[Stated goal]
Reproduce all the lines exactly as they stand, apart from the pictures.

[Supplied information]
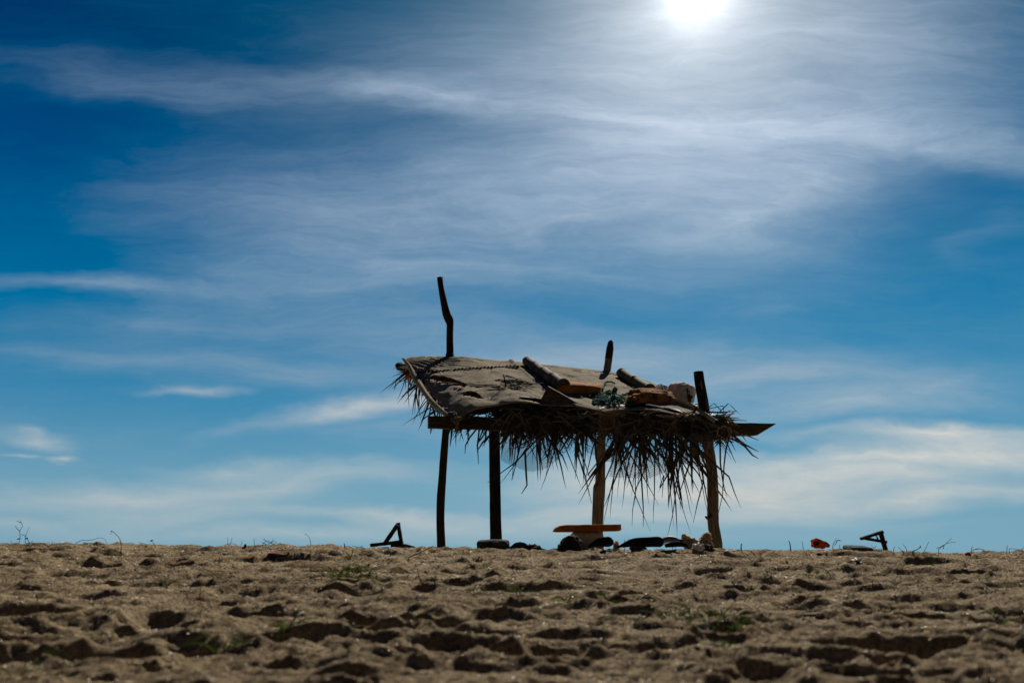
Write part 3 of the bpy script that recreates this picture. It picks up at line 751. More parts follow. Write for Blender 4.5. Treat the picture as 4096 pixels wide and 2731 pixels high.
# left edge fronds
for k in range(5):
    mb = MB(); t = k/4; x = 1640+t*190; y = 1470+t*170; Yd = 11.8-t*2.4
    b = P(x, y, Yd+.05)
    frond(mb, b, (-.45+r_.uniform(-.2, .25), -.25, -.85), .20, r_.randint(7, 10), .58 if t < .8 else .24, .020, r_, .42, .08)
    mb.build('palm_frond', 'thatch', SH)
mb = MB()
for i in range(20):
    strip(mb, P(r_.uniform(1635, 1662), r_.uniform(1470, 1520), 11.8), (-1, r_.uniform(-.3, .2), r_.uniform(-.9, .3)), r_.uniform(.12, .32), .016, .08, r_, 5)
mb.build('palm_strand', 'thatch', SH)['label'] = 'tuft of dry leaf strands at the broken end of the back pole'
for i in range(20):
    mb = MB(); t = (i+.5)/20
    for q in range(2): strip(mb, P(1650+t*180, 1480+t*190, 11.7-t*2.5), (r_.uniform(-.5, .5), 0, -1), r_.uniform(.1, .38), .022, .05, r_, 5)
    mb.build('palm_strand', 'thatch', SH)
# sticks at the right end
mb = MB()
for i in range(11):
    x, y = r_.uniform(2830, 2860), r_.uniform(1635, 1722); yl = r_.uniform(-.12, .16)
    a = P(x, y, 9.7); b = a+Vector((r_.uniform(.2, .48), r_.uniform(-.2, .2), yl*.5-(.05 if y > 1680 else 0)))
    m_ = a.lerp(b, .5)+Vector((0, 0, r_.uniform(-.02, .03)))
    tube(mb, [a, m_, b], [.011, .009, .004], 5)
tube(mb, [P(2822, 1640, 9.6), P(2856, 1612, 9.6), P(2885, 1642, 9.6)], .006, 5)
tube(mb, [P(2825, 1636, 9.55), P(2892, 1622, 9.55), P(2896, 1650, 9.55)], .006, 5)
for i in range(20):
    strip(mb, P(r_.uniform(2825, 2890), r_.uniform(1660, 1728), 9.6+r_.uniform(-.2, .2)), (r_.uniform(-.3, 1), r_.uniform(-.5, .3), r_.uniform(-.5, .3)), r_.uniform(.08, .2), .016, .03, r_, 4)
mb.build('thatch_sticks', 'thatch', SH)
# rope bindings
def winding(name, c, r, turns, rr, mat, axis=(0, 1, 0), seed=0):
    q = random.Random(seed); m_ = MB(); ax = Vector(axis).normalized(); a1 = ax.orthogonal().normalized(); a2 = ax.cross(a1); pts = []
    for i in range(turns*14+1):
        th = i/14*2*math.pi; k = r*(1+q.uniform(-.16, .16))
        pts.append(Vector(c)+a1*math.cos(th)*k+a2*math.sin(th)*k+ax*(i/(turns*14)-.5)*rr*turns*2.2)
    tube(m_, pts, rr, 6, wob=.2); return m_
m_ = winding('k', P(2425, 1685, 9.12), .085, 6, .011, 'brownrope', (0, 1, .3), 3)
for i in range(60): strip(m_, P(2425+r_.uniform(-22, 22), 1668+r_.uniform(-18, 18), 8.98), (r_.uniform(-1, 1), -.3, r_.uniform(-1, 1)), r_.uniform(.06, .2), .006, .06, r_, 5, .3, .3)
m_.build('rope_binding', 'brownrope', SH)
m_ = winding('k', P(1825, 1690, 9.1), .10, 2, .008, 'canopy', (1, .1, .1), 4); m_.build('rope_binding', 'brownrope', SH)
m_ = winding('k', P(2893, 1728, 9.35), .075, 4, .012, 'canopy', (0, 1, .1), 5); m_.build('rope_binding', 'canopy', SH)
m_ = MB(); tube(m_, [P(1643, 1510, 11.8), P(1640, 1530, 11.8), P(1645, 1545, 11.8), P(1653, 1546, 11.8), P(1657, 1530, 11.8), P(1650, 1512, 11.8)], .011, 6, sub=3, wob=.15)
m_.build('rope_loop', 'brownrope', SH)
m_ = MB(); blob(m_, P(1630, 1508, 11.75), Vector((.04, 0, 0)), Vector((0, .03, 0)), Vector((0, 0, .035)), 2, 8, .6, 6); m_.build('rope_knot', 'yellowfoam', SH)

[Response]
Write part 3 of the bpy script that recreates this picture. It picks up at line 751. More parts follow. Write for Blender 4.5. Treat the picture as 4096 pixels wide and 2731 pixels high.
# left edge fronds
for k in range(5):
    mb = MB(); t = k/4; x = 1640+t*190; y = 1470+t*170; Yd = 11.8-t*2.4
    b = P(x, y, Yd+.05)
    frond(mb, b, (-.45+r_.uniform(-.2, .25), -.25, -.85), .20, r_.randint(7, 10), .58 if t < .8 else .24, .020, r_, .42, .08)
    mb.build('palm_frond', 'thatch', SH)
mb = MB()
for i in range(20):
    strip(mb, P(r_.uniform(1635, 1662), r_.uniform(1470, 1520), 11.8), (-1, r_.uniform(-.3, .2), r_.uniform(-.9, .3)), r_.uniform(.12, .32), .016, .08, r_, 5)
mb.build('palm_strand', 'thatch', SH)['label'] = 'tuft of dry leaf strands at the broken end of the back pole'
for i in range(20):
    mb = MB(); t = (i+.5)/20
    for q in range(2): strip(mb, P(1650+t*180, 1480+t*190, 11.7-t*2.5), (r_.uniform(-.5, .5), 0, -1), r_.uniform(.1, .38), .022, .05, r_, 5)
    mb.build('palm_strand', 'thatch', SH)
# sticks at the right end
mb = MB()
for i in range(11):
    x, y = r_.uniform(2830, 2860), r_.uniform(1635, 1722); yl = r_.uniform(-.12, .16)
    a = P(x, y, 9.7); b = a+Vector((r_.uniform(.2, .48), r_.uniform(-.2, .2), yl*.5-(.05 if y > 1680 else 0)))
    m_ = a.lerp(b, .5)+Vector((0, 0, r_.uniform(-.02, .03)))
    tube(mb, [a, m_, b], [.011, .009, .004], 5)
tube(mb, [P(2822, 1640, 9.6), P(2856, 1612, 9.6), P(2885, 1642, 9.6)], .006, 5)
tube(mb, [P(2825, 1636, 9.55), P(2892, 1622, 9.55), P(2896, 1650, 9.55)], .006, 5)
for i in range(20):
    strip(mb, P(r_.uniform(2825, 2890), r_.uniform(1660, 1728), 9.6+r_.uniform(-.2, .2)), (r_.uniform(-.3, 1), r_.uniform(-.5, .3), r_.uniform(-.5, .3)), r_.uniform(.08, .2), .016, .03, r_, 4)
mb.build('thatch_sticks', 'thatch', SH)
# rope bindings
def winding(name, c, r, turns, rr, mat, axis=(0, 1, 0), seed=0):
    q = random.Random(seed); m_ = MB(); ax = Vector(axis).normalized(); a1 = ax.orthogonal().normalized(); a2 = ax.cross(a1); pts = []
    for i in range(turns*14+1):
        th = i/14*2*math.pi; k = r*(1+q.uniform(-.16, .16))
        pts.append(Vector(c)+a1*math.cos(th)*k+a2*math.sin(th)*k+ax*(i/(turns*14)-.5)*rr*turns*2.2)
    tube(m_, pts, rr, 6, wob=.2); return m_
m_ = winding('k', P(2425, 1685, 9.12), .085, 6, .011, 'brownrope', (0, 1, .3), 3)
for i in range(60): strip(m_, P(2425+r_.uniform(-22, 22), 1668+r_.uniform(-18, 18), 8.98), (r_.uniform(-1, 1), -.3, r_.uniform(-1, 1)), r_.uniform(.06, .2), .006, .06, r_, 5, .3, .3)
m_.build('rope_binding', 'brownrope', SH)
m_ = winding('k', P(1825, 1690, 9.1), .10, 2, .008, 'canopy', (1, .1, .1), 4); m_.build('rope_binding', 'brownrope', SH)
m_ = winding('k', P(2893, 1728, 9.35), .075, 4, .012, 'canopy', (0, 1, .1), 5); m_.build('rope_binding', 'canopy', SH)
m_ = MB(); tube(m_, [P(1643, 1510, 11.8), P(1640, 1530, 11.8), P(1645, 1545, 11.8), P(1653, 1546, 11.8), P(1657, 1530, 11.8), P(1650, 1512, 11.8)], .011, 6, sub=3, wob=.15)
m_.build('rope_loop', 'brownrope', SH)
m_ = MB(); blob(m_, P(1630, 1508, 11.75), Vector((.04, 0, 0)), Vector((0, .03, 0)), Vector((0, 0, .035)), 2, 8, .6, 6); m_.build('rope_knot', 'yellowfoam', SH)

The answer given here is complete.